In Germany the president's role is largely ceremonial and the holder is generally expected to show restraint in discussing political opinions.
But Steinmeier – who became President in March – has been outspoken about his views on Trump in the past, saying that he would make foreign relations "more difficult" and blaming the American leader for divisions in the US.
The interview comes after chancellor Angel Merkel said it was "regrettable" that Trump refused to sign up to a communique at last month's G20 summit in Hamburg pledging to implement the Paris climate accord to cut greenhouse gas emissions – which he wants to scrap or totally re-work. The other 19 members of the G20 did recommit to the agreement.
Also, Merkel, regarded as Europe's most influential leader, said at an election rally in Munich in May that the continent could no longer rely on its longstanding British and US allies after Brexit and the election of Trump in November.
She said: "The times in which we could completely depend on others are, to a certain extent, over.
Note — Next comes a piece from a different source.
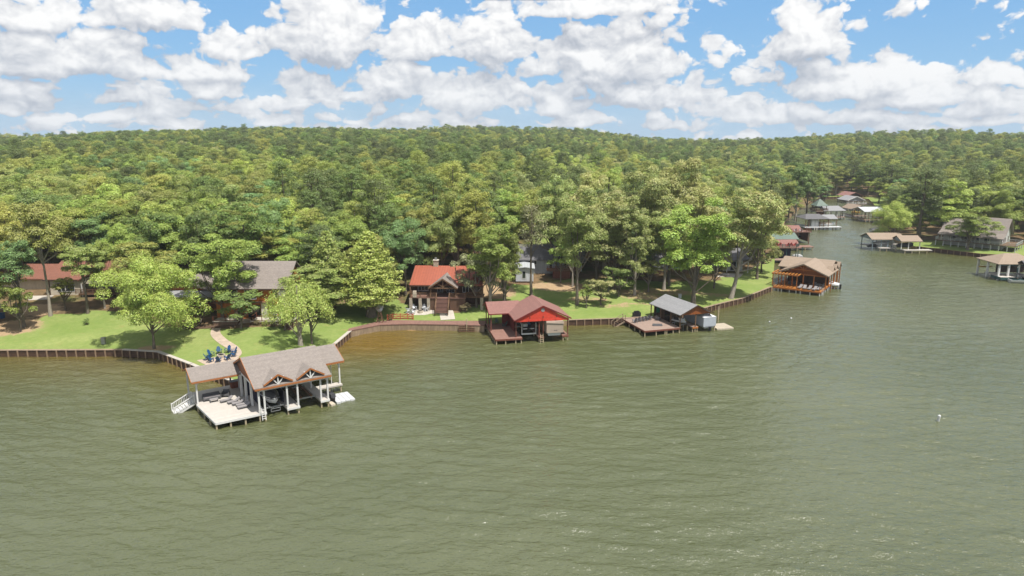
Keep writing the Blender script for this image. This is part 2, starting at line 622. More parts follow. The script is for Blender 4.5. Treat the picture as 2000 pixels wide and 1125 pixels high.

We Europeans truly have to take our fate into our own hands."
In his TV interview Steinmeier admitted that German democracy "would not exist without the Americans", referring to the Allied forces' work to rebuild Europe after the Second World War.
"Our economic development would not have happened without the Marshall Plan," he said, referring to the US initiative to pump billions of dollars into Western Europe to revive their economies after the ravages of the Second World War.
Steinmeier added: "In this respect, I advise us not to throw everything overboard, even though I admit that I am irritated about a lot of things."